--- INFORMATION PROVIDED ---
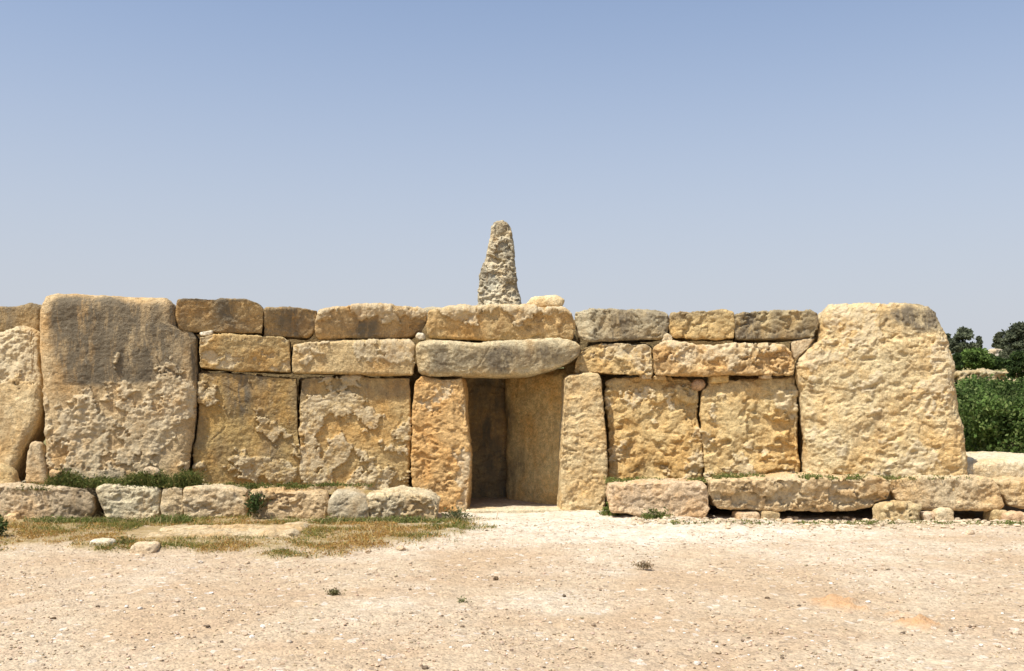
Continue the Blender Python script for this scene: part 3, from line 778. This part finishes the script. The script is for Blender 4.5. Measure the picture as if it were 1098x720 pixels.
def rubble():
    """crumbs of stone along the foot of the right bench"""
    n = 900
    X = rng.uniform(1.6, 7.2, n)
    Y = 13.3 + 0.32 * rng.normal(0, 1, n) * 0.8 + 0.35 * sstep(3.2, 1.6, X)
    sz = 0.012 + 0.035 * rng.random(n) ** 2.5
    col = np.array([0.54, 0.43, 0.29]) * rng.uniform(0.7, 1.2, (n, 1)) * np.array([1, 1, 1])
    h2 = rng.random(n) < 0.09                                     # bigger pieces packed into the hollow under the bench
    X[h2] = rng.uniform(2.8, 7.0, h2.sum()); Y[h2] = rng.uniform(13.6, 14.2, h2.sum()); sz[h2] = rng.uniform(0.03, 0.065, h2.sum())
    c = np.stack([X, Y, ground_z(X, Y) + sz * 0.3], 1)
    tag(link('rubble', pebble_mesh(n, c, sz, col, 6), PEBBLE), kind='stuff')
rubble()

# larger loose stones one can count: three prototypes copied with obj.copy()
protos = []
for i in range(4):
    me = pebble_mesh(1, np.zeros((1, 3)), np.ones(1), np.array([[0.5, 0.4, 0.3]]), 20 + i)
    g = np.random.default_rng(i)
    import bmesh
    bm = bmesh.new(); bm.from_mesh(me)
    bmesh.ops.subdivide_edges(bm, edges=bm.edges[:], cuts=2, use_grid_fill=True, smooth=0.35)
    for vv in bm.verts:
        q = np.array([vv.co[:]], np.float32) * 1.7 + i * 9
        vv.co = vv.co * (1 + 0.22 * float(fbm(q, 3, i)[0]))
    bm.to_mesh(me); bm.free()
    for a in ('flake', 'patina'):
        if a not in me.attributes: me.attributes.new(a, 'FLOAT', 'POINT')
    me.materials.append(LIME)
    protos.append(me)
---
> OBJECTIVE: Skip the images and write out the rest of the listing exactly.

> RESULT BELOW:
Continue the Blender Python script for this scene: part 3, from line 778. This part finishes the script. The script is for Blender 4.5. Measure the picture as if it were 1098x720 pixels.
def rubble():
    """crumbs of stone along the foot of the right bench"""
    n = 900
    X = rng.uniform(1.6, 7.2, n)
    Y = 13.3 + 0.32 * rng.normal(0, 1, n) * 0.8 + 0.35 * sstep(3.2, 1.6, X)
    sz = 0.012 + 0.035 * rng.random(n) ** 2.5
    col = np.array([0.54, 0.43, 0.29]) * rng.uniform(0.7, 1.2, (n, 1)) * np.array([1, 1, 1])
    h2 = rng.random(n) < 0.09                                     # bigger pieces packed into the hollow under the bench
    X[h2] = rng.uniform(2.8, 7.0, h2.sum()); Y[h2] = rng.uniform(13.6, 14.2, h2.sum()); sz[h2] = rng.uniform(0.03, 0.065, h2.sum())
    c = np.stack([X, Y, ground_z(X, Y) + sz * 0.3], 1)
    tag(link('rubble', pebble_mesh(n, c, sz, col, 6), PEBBLE), kind='stuff')
rubble()

# larger loose stones one can count: three prototypes copied with obj.copy()
protos = []
for i in range(4):
    me = pebble_mesh(1, np.zeros((1, 3)), np.ones(1), np.array([[0.5, 0.4, 0.3]]), 20 + i)
    g = np.random.default_rng(i)
    import bmesh
    bm = bmesh.new(); bm.from_mesh(me)
    bmesh.ops.subdivide_edges(bm, edges=bm.edges[:], cuts=2, use_grid_fill=True, smooth=0.35)
    for vv in bm.verts:
        q = np.array([vv.co[:]], np.float32) * 1.7 + i * 9
        vv.co = vv.co * (1 + 0.22 * float(fbm(q, 3, i)[0]))
    bm.to_mesh(me); bm.free()
    for a in ('flake', 'patina'):
        if a not in me.attributes: me.attributes.new(a, 'FLOAT', 'POINT')
    me.materials.append(LIME)
    protos.append(me)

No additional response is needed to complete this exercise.